In der vergangenen Woche erntete Cassis Kritik. Dies insbesondere als er begründen wollte, warum die Schweiz sich nicht einem Brief von 20 europäischen Staaten angeschlossen hatte, in dem gefordert wurde, dass die Hilfe im Gazastreifen von der UNO und humanitären Organisationen gesteuert werden sollte.
Der Tessiner war der Ansicht, dass das Schreiben von Vornherein den israelischen Plan, die Verteilung der Hilfsgüter über die umstrittene Gaza Humanitarian Foundation (GHF) zu kontrollieren, ablehnte. Bei den ersten Verteilungen von Hilfsgütern durch GHF wurden mehrere Dutzend Menschen getötet. GHF ist in den USA ansässig und hatte eine nicht funktionsfähige Filiale in Genf angemeldet.

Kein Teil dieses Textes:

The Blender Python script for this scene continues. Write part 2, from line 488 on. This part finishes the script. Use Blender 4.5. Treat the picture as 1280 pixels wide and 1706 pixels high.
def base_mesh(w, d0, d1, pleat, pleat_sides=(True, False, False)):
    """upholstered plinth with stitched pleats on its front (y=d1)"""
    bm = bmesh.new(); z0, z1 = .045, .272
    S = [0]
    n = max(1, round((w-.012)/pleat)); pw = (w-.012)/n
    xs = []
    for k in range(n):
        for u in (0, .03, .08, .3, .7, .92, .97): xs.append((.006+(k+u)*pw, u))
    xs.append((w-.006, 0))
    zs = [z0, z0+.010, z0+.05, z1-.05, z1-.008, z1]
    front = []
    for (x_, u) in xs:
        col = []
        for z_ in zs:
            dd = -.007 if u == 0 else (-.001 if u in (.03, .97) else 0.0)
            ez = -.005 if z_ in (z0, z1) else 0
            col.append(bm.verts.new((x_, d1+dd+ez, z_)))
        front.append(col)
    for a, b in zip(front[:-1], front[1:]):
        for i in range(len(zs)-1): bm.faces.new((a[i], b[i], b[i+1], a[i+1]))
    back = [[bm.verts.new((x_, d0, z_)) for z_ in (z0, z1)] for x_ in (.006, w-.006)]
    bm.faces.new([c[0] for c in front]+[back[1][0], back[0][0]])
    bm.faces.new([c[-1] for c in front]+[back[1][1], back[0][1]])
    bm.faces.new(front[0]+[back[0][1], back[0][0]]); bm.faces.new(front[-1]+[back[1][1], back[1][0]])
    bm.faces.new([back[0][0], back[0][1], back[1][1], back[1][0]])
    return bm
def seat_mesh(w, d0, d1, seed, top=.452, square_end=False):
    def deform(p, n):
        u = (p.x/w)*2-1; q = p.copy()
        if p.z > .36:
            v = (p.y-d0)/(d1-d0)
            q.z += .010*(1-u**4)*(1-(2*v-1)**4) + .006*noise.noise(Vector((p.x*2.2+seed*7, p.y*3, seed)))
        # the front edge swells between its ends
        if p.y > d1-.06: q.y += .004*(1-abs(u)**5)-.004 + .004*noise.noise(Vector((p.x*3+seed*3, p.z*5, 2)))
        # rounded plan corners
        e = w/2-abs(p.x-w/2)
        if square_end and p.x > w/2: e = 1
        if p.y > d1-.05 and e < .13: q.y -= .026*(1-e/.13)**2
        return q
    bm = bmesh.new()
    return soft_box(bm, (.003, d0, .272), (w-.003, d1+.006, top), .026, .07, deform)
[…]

Kritik aus dem Parlament und Diplomatenkreisen
Während der Beschuss der israelischen Armee zugeschrieben wurde, meinte der Bundesrat, dass man «nie wissen» werde, wer wirklich verantwortlich sei.
Ein weiterer Kritikpunkt von Parlamentsmitgliedern und Nichtregierungsorganisationen war, dass der EDA-Vorsteher seiner Linie treu blieb und weiterhin Israel sowie die Hamas gleich verurteilte. Viele forderten eine stärkere Verurteilung Israels aufgrund der Luftangriffe und der Blockade humanitärer Hilfe.
Kritik an den Bundesrat kam auch aus diplomatischen Kreisen. Dutzende ehemalige Schweizer Botschafter und Hunderte von EDA-Mitarbeitern werfen Cassis vor, dass er keinen ausreichend scharfen Ton gegenüber der israelischen Haltung anschlägt. Laut mehreren UNO-Agenturen hungert die gesamte Bevölkerung im Gazastreifen.
Keine Gespräche mit Netanjahu
Die Frage der humanitären Hilfe ist nicht die einzige auf Cassis' Tagesordnung. Am Mittwochmorgen trifft sich der Bundesrat mit dem palästinensischen Premierminister Mohammad Mustafa und anschliessend mit dem israelischen Chefdiplomaten Gideon Sa'ar. Ein Treffen mit dem israelischen Premierminister Benjamin Netanjahu, gegen den ein Haftbefehl des Internationalen Strafgerichtshofs vorliegt, ist hingegen nicht vorgesehen.
Die Schweiz muss ihre Position vor der UNO-Konferenz über die Zwei-Staaten-Lösung, die vom 17. bis 20. Juni in New York stattfindet, festlegen.
Mehrere Länder könnten bei dieser Gelegenheit einen palästinensischen Staat anerkennen. Das Abschlussdokument könnte aber eher zu Bemühungen aufrufen, diesen Schritt zu erreichen. Die Verbündeten Israels lehnen dieses Szenario ab. Sie argumentieren, dass eine solche politische Entscheidung einer Legitimierung der Hamas gleichkomme.